お嬢様育ちだった母の苦労
前回触れたが、塚本幸一はしばしば、
「塚本家は極道もんの筋だから」
と口にした。
祖父や父の放蕩ぶりを誇張しつつ、自分のお茶屋通いの言い訳にしているようにも受け取れるが、それだけではないようだ。
塚本幸一はワコールが経営危機に直面するたび、尋常でない腹の据わり方でそれを乗り切っていった。そこには確かに一種の“侠気”を感じずにはいられない。そんな彼の中に流れる激しい血のことを、彼は“極道もん”と表現したのではないだろうか。
今回は父粂次郎の人生を通じ、塚本幸一の人格形成の歴史について、さらに深く探っていくことにしたい。
大正8年(1919年)3月に信との婚礼を挙げた粂次郎だったが、翌4月には、伯父であり養父でもある本家の4代目塚本仲右衛門に連れられ、仙台へと赴任していった。結婚早々の夫婦別居である。
「7月には迎えに来るから」
という言葉を残してくれたものの、以降、新妻の信は夫の実家である滋賀県五個荘村字川並の塚本本家で過ごすこととなった。
塚本家のあった五個荘村は“聞いて極楽、見て地獄”と言われるほど習慣やしきたりの厳しいところ。それだけに、信の新婚時代の苦労は並大抵なものではなかった。朝早く起きて、大きな屋敷の拭き掃除や洗濯など女中と変わらぬ仕事をさせられ、夜は夜で本家の子どもたちの習字のお稽古をみてあげる毎日。
5月に法事があった際、ちょっと疲れて考えなしにその場に腰を下ろした時、本家の母親に、
「上座に座るのやない!」
と、満座の中で恥をかかされたこともあった。お嬢様育ちだった信には、その辛さや寂しさは一生忘れられないものであった。
夫が迎えに来てくれるまでの3ヵ月間は永遠にも感じられる長い時間だったが、約束通り粂次郎は7月に迎えに来てくれた。
新婚旅行気分で仙台へと向かい、塚本商店のあった大町4丁目(現在、七十七銀行芭蕉の辻支店がある場所)から南に歩いて15分か20分ほどの花壇川前町(現在の仙台市青葉区花壇)に新居を構えた。新居と言っても古い家だ。社宅代わりに本家が用意してくれたのである。
実家から離れることができて信はほっとしていたことだろう。仙台にも五個荘村のしきたりが追いかけてくるということに、彼女はまだ気づいていなかったのだ。

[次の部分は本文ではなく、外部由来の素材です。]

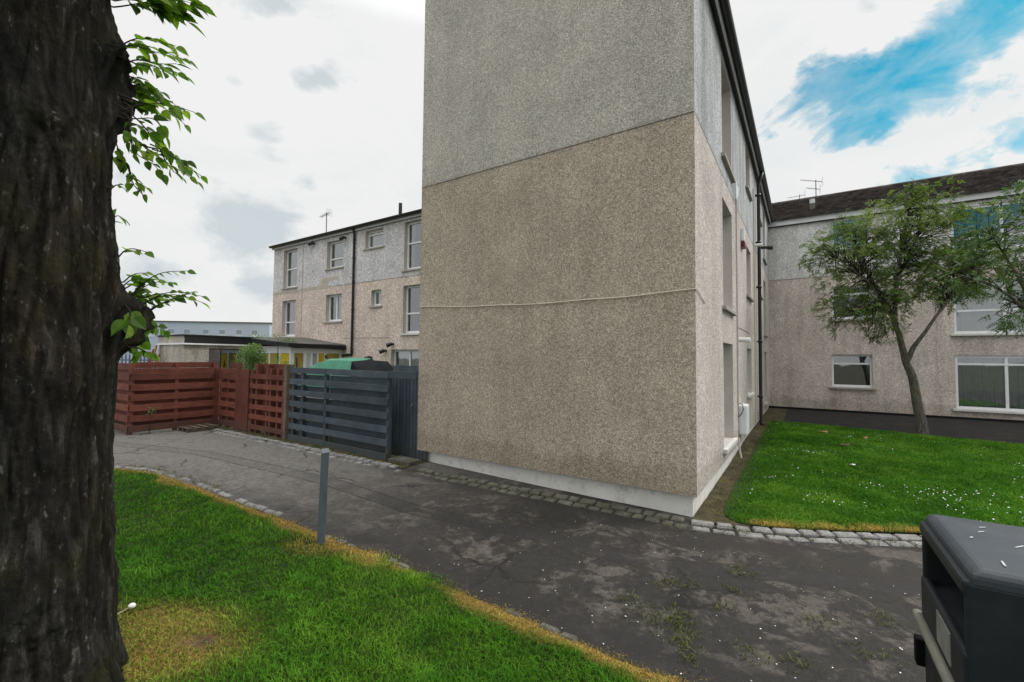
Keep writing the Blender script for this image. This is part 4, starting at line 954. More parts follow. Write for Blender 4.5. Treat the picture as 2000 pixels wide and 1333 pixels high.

仙台に到着して間もなく、明るい話題があった。信が身ごもったのだ。
彼女にとっておなかの中の子どもこそ、生きる希望だった。本願寺仙台別院に説教を聴きに行ったりしたのはこの時のことだ。おなかの中の子に聞かそうとしたのである。今で言う“胎教”であろう。
分家の嫁の出産は本家にとっても慶事である。産婆だけでなく医者や看護婦も呼ぶなど、手厚くしてもらった。はるばる実家から母親の正(まさ)が手伝いに来てくれたはいいが、早とちりして出産日を1ヵ月間違えてやってきてしまったのはご愛敬。そうこうするうちに無事出産の日を迎えることができた。
こうして生まれてきたのが幸一である。大正9年(1920年)9月17日午前8時のことだった。この日の中央気象台の天気図を見ると、曇ってはいたが風のない穏やかな一日であったことがわかる。
早く来すぎていた母親は、家のことが心配で、出産後、4、5日経つと早々に近江八幡へと帰ってしまった。周囲に人がいたこともあり、自分がいかにつらい境遇かはついに話せずじまい。心細さも加わって、信はしばらく泣いて暮らした。
塚本家に嫁いでよかったことは、オシメに困らなかったことである。見本の布地がたくさんあるのでこれを代用し、色とりどりのオシメが物干しざおに並んだ。それが幼子の柔らかなお尻によかったかどうかは定かではないが。
翌大正10年(1921年)10月29日には妹の富佐子が生まれた。年子であったため母乳が足らず、東京和光堂のミルクで育てた。
その翌年には次女節子が生まれる。次々に子どもを作ったのは、おなかの大きい間だけは、さすがに大事にしてもらえるという防衛本能が働いたため、というのは考えすぎであろうか。
だが無理はいけない。8ヵ月の早産である上、運悪く寒い時期だったために、幼い赤ん坊は天に召されてしまうのである。
〈翌十一年十二月十二日に次女を八ヵ月で早産いたしました。寒いところゆえ、今と違って一番大きな柳行季に湯たんぽを四つも入れて、看護婦をつけて温めて居りましたが、三日目に他界を致しました〉
自著『思い出の記』の中で語る信の言葉には悲痛なものがある。